The metrics certainly fit better. Who wouldn’t be happy to hit .280 from the pulpit? Don’t kid yourself either, I bet your congregation would take that. Also like ministry the sport is a little odd. The defense has the ball, and the coach wears a uniform. And baseball loves history and tradition and hates change. Neither ministry nor baseball adapt easily to the prevailing media culture. Flashy graphics and next-gen stats are fine, but games still take too long. There can be excitement, but you need to earn it by enduring a whole lot of not-excitement. Finally, the sleepy pace is narrated by a voice that fades to the background while people surf their phone. That’s a fair description of a lot of Sundays.
It took me a long time to accept this analogy and longer still to celebrate ministry’s baseball ethos. But now I’m glad it’s not like football. Whatever baseball lacks in dynamism, it more than makes up for with the space it provides for presence, relationship, and thousands of new chances to do it right. Miracles and conversions are exciting like walk-off homers, but staying in folks’ lives for decades, knowing them deeply, and assuring them of God’s gracious offer of one at bat after another until eternity is what makes ministry truly satisfying.
So what lessons does baseball offer a ministry leader?
Frist, ministry is not fast and it’s not supposed to be, so grab some sunflower seeds and get ready to sit around. The season is long. The games are slow. You’re going to work hard from the cool days of spring through the heat of summer. If you’re blessed, you get to keep playing into your autumn years. That means you’ll need to pace your expectations. Our vocational progress is measured in steady decades, not big moments. That means your last 200 sermons or songs or small groups mean far more to the hearts of your people than the horrible (or awesome) effort you made last week.

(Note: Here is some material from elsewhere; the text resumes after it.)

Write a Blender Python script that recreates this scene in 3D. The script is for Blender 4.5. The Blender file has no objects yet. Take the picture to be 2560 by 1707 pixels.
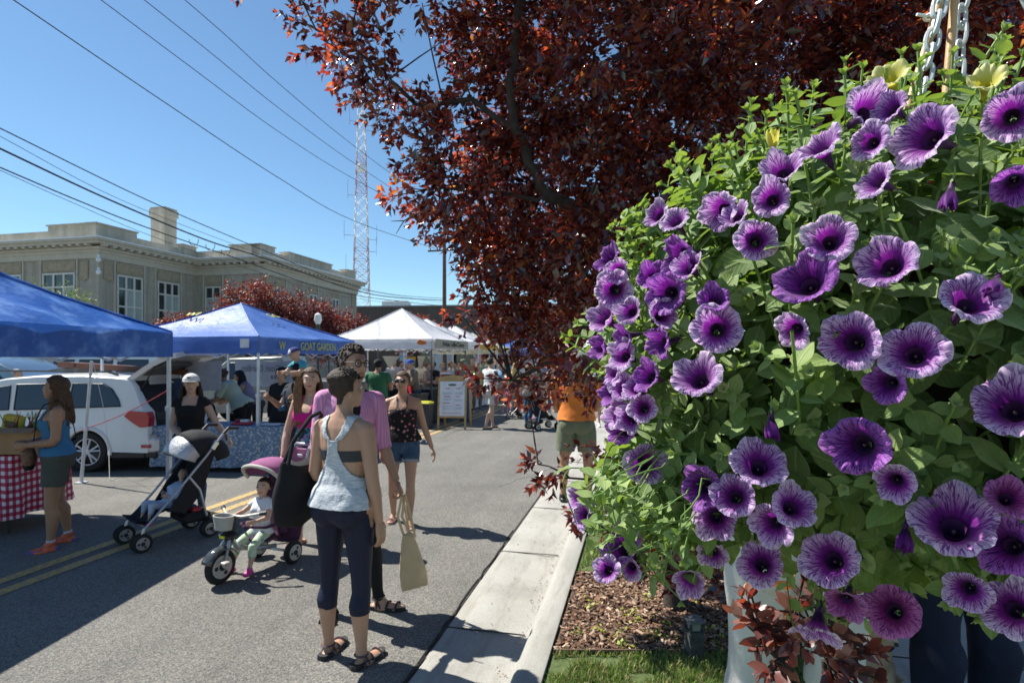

Secondly, don’t be a loner. This is not only a team sport. The team spends a lot of time just sitting next to each other. I’ve never been in a clubhouse, but I’ve spent a lot of time with football teams. I know what it’s like to share loses, victories and endure miserable drills for a twelve-game season. I can only imagine how those relationships would intensify over 162. They are a lot of team sports, but none make the players deal with one another as much as baseball. Obviously, ministry leaders can’t sit around and shoot the breeze for hours every day. But, if we spent even a little more time together, we might learn that it’s not just us. Everyone’s playing the same slow, steady, often boring, sometimes beautiful, occasionally maddening game.
Finally, be thankful ministry isn’t like soccer. Eventually, something happens in ministry.